Inverted Yield Curve

A series of lower lows and lower highs remain in place in the popular stock indexes, which is the classic definition of a down trend. However, ever since the low to date for the bear market in June at S&P-500 3636 the stock market has been meandering with overlapping movements within a trading range unable to generate enough strength to breakout higher, nor develop enough weakness to continue the bear market lower. Dog days of summer, or low volume summer doldrums awaiting the next Fed decision, or uncertainty over the upcoming late July Fed meeting within an environment of higher-than-expected inflation numbers having just been posted has resulted in lots of buying and selling energy being expended with only a trading range to show for the effort. However, the unfavorable spread between Lowry Buying Power and Lowry Selling Pressure has widened during this indecisive trading range and Lowry Research remains negative on the market.

The spread between the yield on the two-year Treasury note and the ten-year Treasury bond inverted again this past week by almost twenty-five basis points. Not every inversion of the yield curve has resulted in a recession, however recessions do tend to be accompanied by yield curve inversions. So, advantage the notion of a recession is likely before this bear market is over, and given the record metrics in numerous financial excesses near, or at the January 4th all-time high in the S&P-500, investors would likely be wise to expect the retreat from those historic extremes will likely be favorable to extraordinary volatility, or outright chaos as the pendulum swings back in the opposite direction, and perhaps taking more time in the process to reach a final bottom than most financial institutions and pundits expect.

I said “final” bottom deliberately, because of the unprecedented size of the historic excesses preceding the January 4th top the odds are favorable that some financial institutions and/or pundits will declare an end to this bear, which will likely turn out to be a bear trap following perhaps a series of false bottoms. A breach of S&P-500 2190, the March 23, 2020 low, would confirm the existence of a bear market of a large but unknown degree, and bring into play the potential for multiple bear traps due to false bottoms being mistaken by financial institutions, pundits and/or financial advisors for the real thing. There is a tendency in this business to project the recent past into the future, and there is abundant and increasing evidence that this time round that kind of thinking may be hazardous to one’s wealth.

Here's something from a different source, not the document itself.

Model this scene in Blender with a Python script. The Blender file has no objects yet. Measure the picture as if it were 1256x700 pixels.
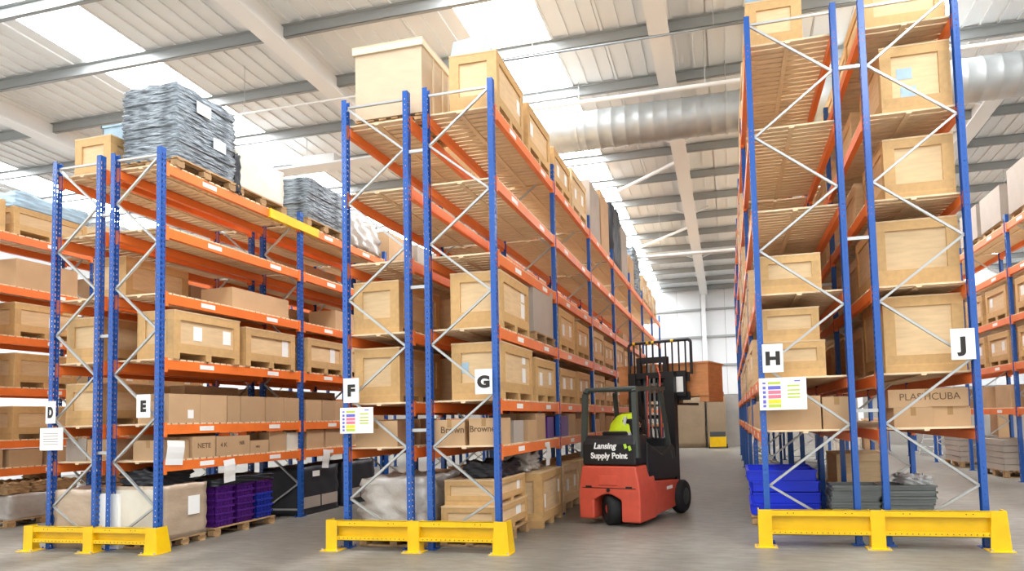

TATY is shown above in yellow with the S&P-500 overlaid in red and blue candle chart format. TATY finished the week at an improved 114, but still below the down sloping magenta negative divergence line dating to last August. Should TATY develop enough strength to rally above the magenta negative divergence line only to stall out near, or in the red zone surrounding the 140 level, then the requirements for a new “Big Chill” warning will have been completed. TATY “Big Chill” warnings have a consistent and remarkable record of preceding significant tops or rebound countertrend tops during bear market rallies. Please also notice the green positive divergence in the Premium/Discount part of the indicator in the lower panel. Taken together one can make a case for the price to breakout above the top of the five-week trading range in the days ahead. However, the weight of the evidence suggests such a breakout would likely still be a bear market rally, and unlikely to breach the resistance shown on Screenshot-916 as dashed horizontal lines at approximately S&P-500 4100 (magenta) and 4300 (red).



SAMMY is shown above in yellow with the S&P-500 eMini futures contract overlaid in red and green candle chart format. SAMMY touched its highest level since the beginning of the bear market this past week and finished the week touching its dashed magenta negative divergence line, which implies TATY maybe correctly foreshadowing a breakout above the recent five-week price trading range. If SAMMY continues to gather strength, then an upside breakout in the price will likely follow. However, if SAMMY weakens then the price will likely remain range bound.



STERLING is shown above in the upper panel with the S&P-500 eMini futures contract shown in the lower.  STERLING has gone days before finally issuing an only one-day positive divergence shown as an upsloping dashed green line in the upper panel, as opposed to the down sloping green dashed line in the lower price panel. STERLING has a history of negatively diverging as short to intermediate term rallies are expiring, so if STERLING does begin to negatively diverge in the days ahead, and TATY issues a new “Big Chill” warning, and SAMMY fails at the dashed magenta negative divergence line, or dashed horizontal red resistance line, then the bear trend would likely be poised to resume its decline, possibly including an acceleration lower.

Screenshot (916)

Screenshots-916 (above) and 917 (below) are for your additional information and perspective on the S&P-500 eMini futures contract and S&P-500 cash index, respectively, through Friday’s close. Screenshot-917 shows the S&P-500 cash index with Fibonacci projections beginning from the March 23, 2020 low at approximately 2190 and the March 9, 2009 low at 666. The retracement levels for both projections show color coded retracement percentage levels, respectively, with orange equal to the 25% level, red 38%, yellow 50% and green 62%. Investors will notice that Fibonacci projections beginning from two different lows “nest” at the 3200 and 3800 levels, of which the 3800 level has already been bested multiple times. This implies that a resumption of the bear market would likely receive some substantial support at the 3200 level. Additionally, support created during the long bull market climb to the all-time high at 4818 is shown as blue rectangles, some of which will likely come into play, if the bear market resumes as expected after the expiration of the current bounce.